* [EXERCISE DESCRIPTION]
Extract every line of the material below and reproduce it faithfully.

* [DATASET SECTION]
━━━━━━━━
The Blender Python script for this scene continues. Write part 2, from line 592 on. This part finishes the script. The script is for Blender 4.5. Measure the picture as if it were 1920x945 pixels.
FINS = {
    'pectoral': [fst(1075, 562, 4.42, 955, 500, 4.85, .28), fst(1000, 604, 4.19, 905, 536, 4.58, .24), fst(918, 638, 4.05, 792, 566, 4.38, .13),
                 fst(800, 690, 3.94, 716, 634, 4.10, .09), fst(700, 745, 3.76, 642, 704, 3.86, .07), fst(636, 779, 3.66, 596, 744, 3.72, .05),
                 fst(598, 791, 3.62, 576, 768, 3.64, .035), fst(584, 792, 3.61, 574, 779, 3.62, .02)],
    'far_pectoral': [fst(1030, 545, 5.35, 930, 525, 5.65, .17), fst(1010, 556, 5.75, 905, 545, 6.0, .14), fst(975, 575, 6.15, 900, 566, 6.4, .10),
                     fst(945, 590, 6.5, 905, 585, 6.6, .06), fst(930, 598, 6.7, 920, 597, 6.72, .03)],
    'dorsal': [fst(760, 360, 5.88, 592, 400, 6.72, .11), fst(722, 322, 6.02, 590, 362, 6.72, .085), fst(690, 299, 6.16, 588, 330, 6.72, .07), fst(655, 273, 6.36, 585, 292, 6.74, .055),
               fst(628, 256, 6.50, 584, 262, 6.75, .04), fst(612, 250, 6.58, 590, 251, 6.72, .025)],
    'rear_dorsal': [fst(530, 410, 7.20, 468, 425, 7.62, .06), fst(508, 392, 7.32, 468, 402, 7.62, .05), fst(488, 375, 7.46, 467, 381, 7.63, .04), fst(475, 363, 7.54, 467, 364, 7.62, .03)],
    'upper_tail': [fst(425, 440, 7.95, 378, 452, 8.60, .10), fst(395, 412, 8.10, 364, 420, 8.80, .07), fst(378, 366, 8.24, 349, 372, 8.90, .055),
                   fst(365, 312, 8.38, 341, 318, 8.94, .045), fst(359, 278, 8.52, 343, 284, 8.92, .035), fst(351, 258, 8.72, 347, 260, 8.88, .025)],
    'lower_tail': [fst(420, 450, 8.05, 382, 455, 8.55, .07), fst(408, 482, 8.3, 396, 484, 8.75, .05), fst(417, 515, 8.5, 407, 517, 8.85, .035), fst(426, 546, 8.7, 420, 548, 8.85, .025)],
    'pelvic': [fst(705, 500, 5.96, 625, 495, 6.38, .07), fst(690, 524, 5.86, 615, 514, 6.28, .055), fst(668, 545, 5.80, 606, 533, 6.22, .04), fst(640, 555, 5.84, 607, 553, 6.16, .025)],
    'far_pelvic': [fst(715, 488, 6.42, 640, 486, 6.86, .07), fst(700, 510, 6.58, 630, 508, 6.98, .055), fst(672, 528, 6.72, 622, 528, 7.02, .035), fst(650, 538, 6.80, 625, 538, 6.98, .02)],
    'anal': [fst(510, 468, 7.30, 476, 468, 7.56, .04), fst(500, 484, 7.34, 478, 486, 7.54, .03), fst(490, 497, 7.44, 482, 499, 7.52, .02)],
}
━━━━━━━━
* [ANSWER TO THE EXERCISE]
The Blender Python script for this scene continues. Write part 2, from line 592 on. This part finishes the script. The script is for Blender 4.5. Measure the picture as if it were 1920x945 pixels.
FINS = {
    'pectoral': [fst(1075, 562, 4.42, 955, 500, 4.85, .28), fst(1000, 604, 4.19, 905, 536, 4.58, .24), fst(918, 638, 4.05, 792, 566, 4.38, .13),
                 fst(800, 690, 3.94, 716, 634, 4.10, .09), fst(700, 745, 3.76, 642, 704, 3.86, .07), fst(636, 779, 3.66, 596, 744, 3.72, .05),
                 fst(598, 791, 3.62, 576, 768, 3.64, .035), fst(584, 792, 3.61, 574, 779, 3.62, .02)],
    'far_pectoral': [fst(1030, 545, 5.35, 930, 525, 5.65, .17), fst(1010, 556, 5.75, 905, 545, 6.0, .14), fst(975, 575, 6.15, 900, 566, 6.4, .10),
                     fst(945, 590, 6.5, 905, 585, 6.6, .06), fst(930, 598, 6.7, 920, 597, 6.72, .03)],
    'dorsal': [fst(760, 360, 5.88, 592, 400, 6.72, .11), fst(722, 322, 6.02, 590, 362, 6.72, .085), fst(690, 299, 6.16, 588, 330, 6.72, .07), fst(655, 273, 6.36, 585, 292, 6.74, .055),
               fst(628, 256, 6.50, 584, 262, 6.75, .04), fst(612, 250, 6.58, 590, 251, 6.72, .025)],
    'rear_dorsal': [fst(530, 410, 7.20, 468, 425, 7.62, .06), fst(508, 392, 7.32, 468, 402, 7.62, .05), fst(488, 375, 7.46, 467, 381, 7.63, .04), fst(475, 363, 7.54, 467, 364, 7.62, .03)],
    'upper_tail': [fst(425, 440, 7.95, 378, 452, 8.60, .10), fst(395, 412, 8.10, 364, 420, 8.80, .07), fst(378, 366, 8.24, 349, 372, 8.90, .055),
                   fst(365, 312, 8.38, 341, 318, 8.94, .045), fst(359, 278, 8.52, 343, 284, 8.92, .035), fst(351, 258, 8.72, 347, 260, 8.88, .025)],
    'lower_tail': [fst(420, 450, 8.05, 382, 455, 8.55, .07), fst(408, 482, 8.3, 396, 484, 8.75, .05), fst(417, 515, 8.5, 407, 517, 8.85, .035), fst(426, 546, 8.7, 420, 548, 8.85, .025)],
    'pelvic': [fst(705, 500, 5.96, 625, 495, 6.38, .07), fst(690, 524, 5.86, 615, 514, 6.28, .055), fst(668, 545, 5.80, 606, 533, 6.22, .04), fst(640, 555, 5.84, 607, 553, 6.16, .025)],
    'far_pelvic': [fst(715, 488, 6.42, 640, 486, 6.86, .07), fst(700, 510, 6.58, 630, 508, 6.98, .055), fst(672, 528, 6.72, 622, 528, 7.02, .035), fst(650, 538, 6.80, 625, 538, 6.98, .02)],
    'anal': [fst(510, 468, 7.30, 476, 468, 7.56, .04), fst(500, 484, 7.34, 478, 486, 7.54, .03), fst(490, 497, 7.44, 482, 499, 7.52, .02)],
}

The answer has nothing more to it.